Несмотря на эти комические эпизоды, Скобелев был точно раздавлен впечатлением 30 августа.
— Оно всё время стоит передо мной... Не могу забыть... Кажется, пьёшь, пьёшь — захмелеешь даже... А тут опять вырастет в глазах этот бруствер, сложенный из трупов... Горталов, поднятый на штыки... Ужасно!..
— ...Я ведь, знаете, совсем не сентиментален... Я сознавал необходимость и возможность тридцатого августа... А всё-таки! Ведь и вина не моя, а спать не могу... Так всё и чудится передо мной картина отступления от редутов... Крики в ушах эти...

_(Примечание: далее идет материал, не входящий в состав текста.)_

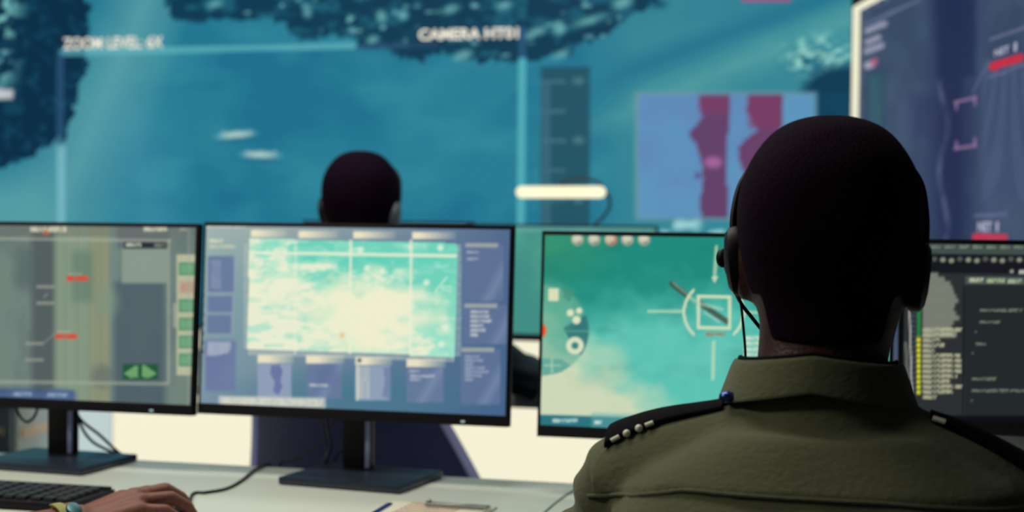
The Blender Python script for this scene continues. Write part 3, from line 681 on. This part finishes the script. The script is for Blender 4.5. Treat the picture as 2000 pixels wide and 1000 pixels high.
        pts = spline([g(p) for p in arm], 8); tube(bm, pts, [.053-.004*i/(len(pts)-1) for i in range(len(pts))], 20); ell(bm, g(El), (.051,)*3)
        capsule(bm, g(El), g(end), .050, .041 if fr > .5 else .047)
    loft(bm, loc([sering(cz-.09, 0, -.035, .085, .08, 32, 2), sering(cz-.045, 0, -.028, .074, .072, 32, 2), sering(cz-.028, 0, -.022, .064, .064, 32, 2)]))
    me = remesh(bm, vox, 10)
    inv = T.inverted(); wr = P.get('wrinkle', 1.)
    nv = len(me.vertices); cs = np.empty(nv*3, np.float32); ns = np.empty(nv*3, np.float32)
    me.vertices.foreach_get('co', cs); me.vertex_normals.foreach_get('vector', ns)
    for vi in range(nv):                                           # folds at the arm holes, under the yoke and along the sleeves
        q = inv @ Vector(cs[vi*3:vi*3+3])
        a = abs(q.x); f = 0
        k = max(0, min(1, (a-.13)/.05))*max(0, min(1, (.985-q.z)/.04))
        f += k*.0018*math.sin(q.z*150+q.x*130+3*math.sin(q.y*30))
        k2 = max(0, min(1, (cz-.115-q.z)/.03))
        f += k2*.004*math.sin(q.x*95+q.z*70+2*math.sin(q.z*24+q.x*9))*(.4+.6*abs(math.sin(q.x*13+1)))
        f += .0012*math.sin(q.x*40+q.z*55)*math.sin(q.z*33-q.x*21)
        if P.get('yoke') and q.y < -.02:
            zy = P['yoke']+.018*max(0, -q.x-.12)/-.08
            f += .0035*max(0, min(1, (q.z-zy)/.0035))*(1 if a < .2 else 0)*max(0, min(1, (zy+.05-q.z)/.05))
        cs[vi*3:vi*3+3] += ns[vi*3:vi*3+3]*(f*wr)
    me.vertices.foreach_set('co', cs); me.update()
    shirt = obj('shirt', me, P.get('shirt_mat', shirtm), root)
    if P.get('detail'):
        # seam rope, collar and epaulettes lie on the shirt surface
        dg = bpy.context.evaluated_depsgraph_get(); dg.update()
        vw = [T @ v.co for v in me.vertices]; bv = BVHTree.FromPolygons(vw, [tuple(p.vertices) for p in me.polygons])
        pts = []
        for i in range(45):
            X = -.205+i*.41/44; z_ = P['yoke']+.003-.020*max(0, (-X-.11)/.09)-.008*max(0, (X-.05)/.15)
            h = bv.ray_cast(g((X, -.5, z_)), T.to_3x3() @ Vector((0, 1, 0)))
            if h[0]: pts.append(h[0]+(T.to_3x3() @ Vector((0, -.0008, 0))))
        obj('yoke_seam', tube(bmesh.new(), pts, .0018, 8), shirtm, root)
        # collar: stand and turned-down leaf, swept round the neck
        bm = bmesh.new(); rings = []; N_ = 56
        for i in range(N_+1):
            a = RAD(-250)+RAD(320)*i/N_-RAD(0)                      # open at the front
            a = RAD(90+24)+RAD(360-48)*i/N_; c, s = math.cos(a), math.sin(a); bk = max(0, -s); fr = max(0, s)
            cx, cy = P.get('cx', 0), -.022
            zt_ = cz-.002-.022*fr-.010*abs(c); droop = .036-.004*bk+.012*fr+.006*abs(c)
            pr = [(.064, zt_-.036), (.067, zt_-.004), (.070, zt_), (.074, zt_-.002), (.0785+.001*abs(c), zt_-droop*.45), (.086+.002*abs(c), zt_-droop), (.0835+.002*abs(c), zt_-droop-.0005), (.077, zt_-droop*.45), (.0705, zt_-.008), (.069, zt_-.038)]
            rings.append([g((cx+r_*c*1.02, cy+r_*s*1.0, z_)) for r_, z_ in pr])
        loft(bm, rings); col = obj('collar', bm, shirtm, root)
        md = col.modifiers.new('sub', 'SUBSURF'); md.levels = 1; md.render_levels = 2
        bm = bmesh.new(); tube(bm, [g((P.get('cx', 0)+.0685*math.cos(a), -.022+.067*math.sin(a), cz-.0025-.022*max(0, math.sin(a))-.010*abs(math.cos(a)))) for a in [RAD(120+300*k/40) for k in range(41)]], .0026, 8)
        obj('collar_shade', bm, epm, root)  # black tube put in for the shade along the collar's top edge
        for s, Sh in ((-1, SL), (1, SR)):
            bm = bmesh.new(); rows = []; x0 = .088; x1 = abs(Sh[0])+.026
            for i in range(15):
                X = s*(x0+(x1-x0)*i/14); hw = .010+.008*i/14; row = []
                yc = -.060
                for k in range(9):
                    Y = yc-hw+2*hw*k/8
                    h = bv.ray_cast(g((X, Y, 1.4)), Vector((0, 0, -1)))
                    z_ = h[0].z if h[0] else rows[-1][k].z-.004
                    if rows and z_ < rows[-1][k].z-.0055: z_ = rows[-1][k].z-.0055
                    p_ = g((X, Y, 0)); row.append(Vector((p_.x, p_.y, z_+.0012)))
                rows.append(row)
            th = .0085
            tp = [[p+Vector((0, 0, th*(.45+.55*ri/14)*(1-.25*((k-4)/4)**2))) for k, p in enumerate(r)] for ri, r in enumerate(rows)]
            loft(bm, [r+t_[::-1] for r, t_ in zip(rows, tp)])
            ep = obj('epaulette', bm, epm, root); md = ep.modifiers.new('b', 'BEVEL'); md.width = .002; md.segments = 2; md.angle_limit = RAD(40)
            mk = emat('unused', (0, 0, 0)) if False else mat('silver_thread', (250, 246, 225), .35)
            if s < 0:
                for f0, f1 in ((.10, .24), (.345, .395), (.56, .61), (.70, .84)):
                    f0, f1 = 1-f1, 1-f0
                    a_, b_ = [rows[0][0]+(rows[14][0]-rows[0][0])*0 for _ in (0, 1)]
                    def at(f):
                        i = min(13, int(f*14)); t_ = f*14-i; return rows[i][0].lerp(rows[i+1][0], t_)+Vector((0, -.0012, th*.5))
                    bm = bmesh.new(); A, B_ = at(.50+f0*.48), at(.50+f1*.48); (tube(bm, [A, A.lerp(B_, .5), B_], .0020, 8) if f1-f0 > .1 else ell(bm, A.lerp(B_, .5), (.0034,)*3))
                    obj('insignia', bm, mk, ep)
            else:
                A = rows[0][0]+Vector((0, -.002, th*.5)); bm = bmesh.new(); tube(bm, [A+Vector((.002, 0, 0)), A+Vector((.012, 0, -.003))], .0022, 8); obj('insignia', bm, mk, ep)
            if s > 0: continue
            bt = rows[0][2]+Vector((-s*.004, -.004, th+.001)); bm = bmesh.new()
            ell(bm, bt, (.0075, .0075, .005)); obj('button', bm, mat('blue_metal_button', (60, 84, 150), .25, metal=.8), ep)
    # trousers and shoes
    bm = bmesh.new()
    loft(bm, loc([sering(.43, 0, -.10, .165, .13, 32), sering(.50, 0, -.10, .178, .13, 32), sering(.56, 0, -.10, .172, .122, 32)]))
    for s in (-1, 1):
        hip = (s*.09, -.09, .50); kn = (s*.13, .34, .51); an = (s*.13, .30, .10)
        capsule(bm, g(hip), g(kn), .085, .064); capsule(bm, g(kn), g(an), .062, .048)
    obj('trousers', remesh(bm, .008, 8), P.get('trouser_mat', trousm), root)
    for s in (-1, 1):
        bm = bmesh.new(); an = (s*.13, .30)
        capsule(bm, g((an[0], an[1]-.02, .048)), g((an[0], an[1]+.17, .036)), .044, .034); box(bm, g((an[0], an[1]+.075, .012)), (.085, .27, .024), rot=yaw, bev=.008)
        obj('shoe', remesh(bm, .006, 5), mat('black_leather', (20, 18, 18), .35), root)
    return root, T, body, shirt

# seated man in front, seen from behind
O1 = Vector((-.060, 1.418, 0)); Y1 = 0
P1 = dict(ztop=1.264, hx=-.001, ts=1.0, mid=(.951, .944), shoulder_l=(-.166, -.045, .931), shoulder_r=(.172, -.045, .905), elbow_l=(-.246, .10, .775), elbow_r=(.25, .12, .78),
          wrist_l=(-.15, .37, .780), wrist_r=(.17, .37, .780), hy_l=RAD(-12), hy_r=RAD(12), collar=1.060, yoke=.943, skin=mat('deep_brown_skin', (66, 36, 36), .5, spec=.3, bump=.25, scale=260, var=.18), detail=True, cx=-.009)
r1, T1, b1, s1 = person('person seen from behind in olive uniform shirt, wearing a headset', O1, Y1, P1, .005)

O2 = onY(705, 352, 3.19); O2.z = 0
P2 = dict(ztop=1.315, ts=1.03, mid=(.985, .985), shoulder_l=(-.165, -.03, .96), shoulder_r=(.165, -.03, .96), elbow_l=(-.19, .24, .80), elbow_r=(.345, .16, .812),
          wrist_l=(-.12, .62, .785), wrist_r=(.27, .60, .785), hy_l=RAD(-8), hy_r=RAD(5), collar=1.10, skin=MATS['deep_brown_skin'], shirt_mat=navym, trouser_mat=mat('navy_twill', (26, 30, 44), .9))
r2, T2, b2, s2 = person('person with short dark hair beyond the middle monitor, facing the video wall', O2, RAD(4), P2, .007)

# person at the left, mostly outside the frame, right hand on the mouse
O3 = Vector((-1.47, 1.40, 0)); Y3 = RAD(2)
wrist3 = Vector((-1.030, 1.795, Z+.027))
w3 = Matrix.Translation(O3) @ Matrix.Rotation(Y3, 4, 'Z'); wl = w3.inverted() @ wrist3
P3 = dict(ztop=1.29, ts=1.02, mid=(.965, .965), shoulder_l=(-.165, -.03, .94), shoulder_r=(.165, -.03, .94), elbow_l=(-.25, .14, .80), elbow_r=(.305, .13, .755),
          wrist_l=(-.12, .44, Z+.046), wrist_r=tuple(wl), hy_l=RAD(-10), hy_r=RAD(-38), pitch=RAD(5), collar=1.08, sleeve=.25, bs=3)
r3, T3, b3, s3 = person('person whose brown right hand rests on the mouse at the lower left', O3, Y3, P3, .0032)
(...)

Он пожелтел в это время, похудел...
— Нет, тут плохой отдых.
— Почему?
— На деле скорей забудется... А тут все впечатления этого проклятого дня донимают...
В Бухарест приехал Тотлебен. По пути за Дунай он останавливался тут на несколько дней... На первых порах он сошёлся очень коротко со Скобелевым. Они даже казались неразлучны. Вместе обедали, вместе ужинали. У обоих было одно общее — отвага и привычка к боевой жизни. Оба одинаково недоверчиво относились к штатским генералам и тем героям мирного режима, которые, нося военный мундир, явились на боевые нивы с невинностью младенцев и кротостью голубей. К сожалению, две эти боевые силы Тотлебен и Скобелев — не долго шли рядом. Слишком не схожи были их натуры, слишком разны взгляды на войну, на солдата... Один — весь осторожность, даже медлительность, спокойствие, заранее обдуманный план. Другой — орёл, жадно накидывающийся на врага, находчивый, гениальный, даже способный в самом бою создать новую диспозицию, нервный, алчущий сильных впечатлений... Любимцем войск, разумеется, был второй, хотя роль первого под Плевной была несомненно полезнее... Потом под Геок-Тепе и Скобелев стал иным. С годами пришла рассудительность, поэт войны стал и её математиком... В конце концов он показал себя только в последнее время, и настоящего Скобелева мы бы увидели потом, в первую большую войну... До 1880 года он только развивался, складывался, рос... Все блестящие его качества до этого времени были лишь вспышками гения, отдельными лучами этой военной звёзды, столь яркой, столь быстро взошедшей, чтобы тотчас же потухнуть.